El nuevo paseo del Barça en el Bernabéu confirma una tendencia muy
acusada en el universo futbolístico, en el que algunos resultados o hechos se
dan con una frecuencia tan establecida que sorprende que las previas de muchos
partidos se intenten vender desde el punto de vista mediático como enésimos
duelos del siglo, cuando según la estadística el resultado es muy previsible.
De alguna forma cada visita del cuadro culé al santuario blanco se ha
convertido en una rutinaria manifestación de superioridad en la que ya no
resulta necesaria ni siquiera la correspondiente exhibición de Messi. En el 0-4
de 2015, ni jugó y en los 0-3 recientes mostró una versión hasta descafeinada
del mismo, dejando el protagonismo al cuestionado Luis Suárez. En realidad el
Barça ya ni se molesta jugar bien para ganar o incluso golear al Madrid, un
hecho cada día menos insólito. Aborda
cada clásico en la castellana con una sensación de poder tan asentada que se transmite
a todos: jugadores de ambos equipos, aficionados, prensa….El miércoles, a
medida que el Real Madrid acumulaba méritos para marcar y se sucedían las
ocasiones frente a un Barcelona mas bien mustio, casi todo espectador veterano tenía la misma intuición:
que a la primera ocasión clara visitante el balón iría al fondo de la portería,
como así fue. En el partido de Liga del sábado, el control catalán era tan
diáfano, que el 0-1 final casi olió a falta de ensañamiento.

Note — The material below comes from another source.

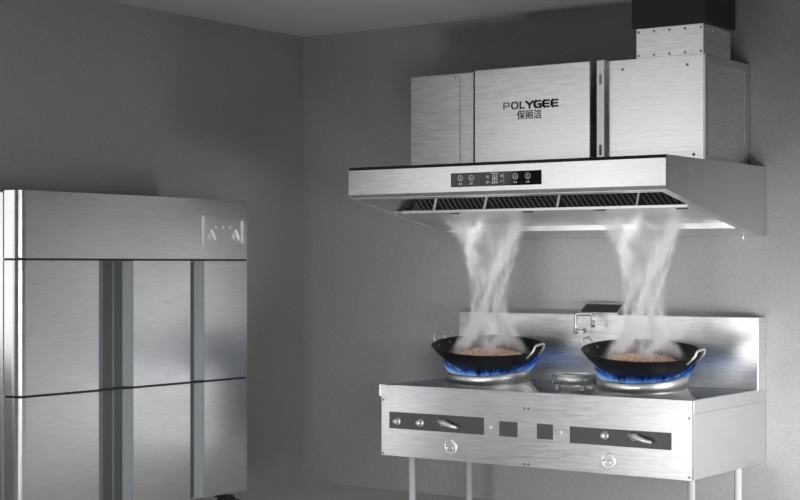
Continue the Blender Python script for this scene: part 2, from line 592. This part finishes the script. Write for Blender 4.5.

Este tipo de inercia, que parece situarse por encima de estados de forma
y momentos de juego, y que sólo logra una cierta explicación plausible mediante
la calidad de algunos futbolistas, se manifiesta una y otra vez en numerosos
encuentros con los mismos contendientes aunque compuestos por diferentes
protagonistas. Recuerdo que el en Bayern- Real Madrid de semifinales de
Champions de la pasada temporada, tanto en la ida como en la vuelta hubo partes
de un dominio bávaro tan insultante, que el tema sólo podía acabar de una
forma: o con goleada alemana (improbable) o con triunfo blanco (más que
seguro). Y es que la corriente ganadora madridista en Champions se combina con
un desastroso cuadro de horrores en la competición doméstica que no parece
tener fin. Del mismo modo que la insultante superioridad culé en la disputada y
exigente competición española (va camino de su cuarto doblete en cinco años),
se mezcla con caídas estrepitosas e impensables en entornos continentales, sea
cual sea el escenario (Paris, Roma o Turín).
Es muy curioso ver como esas frecuencias se manifiestan década tras
década en escenarios muy distintos: todo futbolero con trienios sabe que una
presencia del Real Madrid en la final de Champions es sinónimo de triunfo
seguro, sea cual sea la forma, que siempre que el propio Madrid juagaba una
final de Copa en su estadio, la sorpresa saltaba (solo gano dos de nueve y una
contra su filial) sin que importase que fuese en la fecha de su centenario
(Deportivo) o frente a rivales contra los que no mordía el polvo en catorce
años (Atlético), que Alemania nunca puede con Italia en partidos claves de
Eurocopas o Mundiales, que toda eliminatoria del Atlético en Copa de Europa
ante rivales más poderosos y tachados de favoritos es el punto de partida a una
hazaña impensable y que todas sus finales son dramas saldados con final
trágico, que el Sevilla puede jugar todas las finales de Europa League posibles
sin que parezca que sea factible que pueda perder alguna, aunque se lo proponga,
y que cada vez que se cruza con un grande auténtico va a terminar perdiendo aun
cuando parezca que , por una vez, pueda dar la campanada o que el Benfica
portugués será como Sísifo con su piedra en busca de superar la maldición que
le acompaña en las finales europeas y que les lanzó el entrenador que les hizo ganar
las dos primeras. Distintas épocas con distintos jugadores, pero un mismo
desenlace contra el que parece imposible rebelarse.
Por eso cuando se rompe la tradición, y se echan abajo los muros en
apariencia infranqueables, los clubes y aficionados sufren una catarsis única
que suele servir de punto de partida a un futuro mejor alejado de complejos tan
arraigados. Ahí van algunos ejemplos: el gol de Koeman en Wembley, el de
Mijatovic en Ámsterdam, la tanda de penaltis del España-Italia de 2008 o el cabezazo
de Miranda en la final de Copa de 2013. Quizá en la búsqueda de esos instantes
únicos se fundamenta buena parte de la pasión futbolera ya que, a fin de
cuentas, lo bueno del deporte es que, al contrario de la vida, casi siempre ofrece una oportunidad más.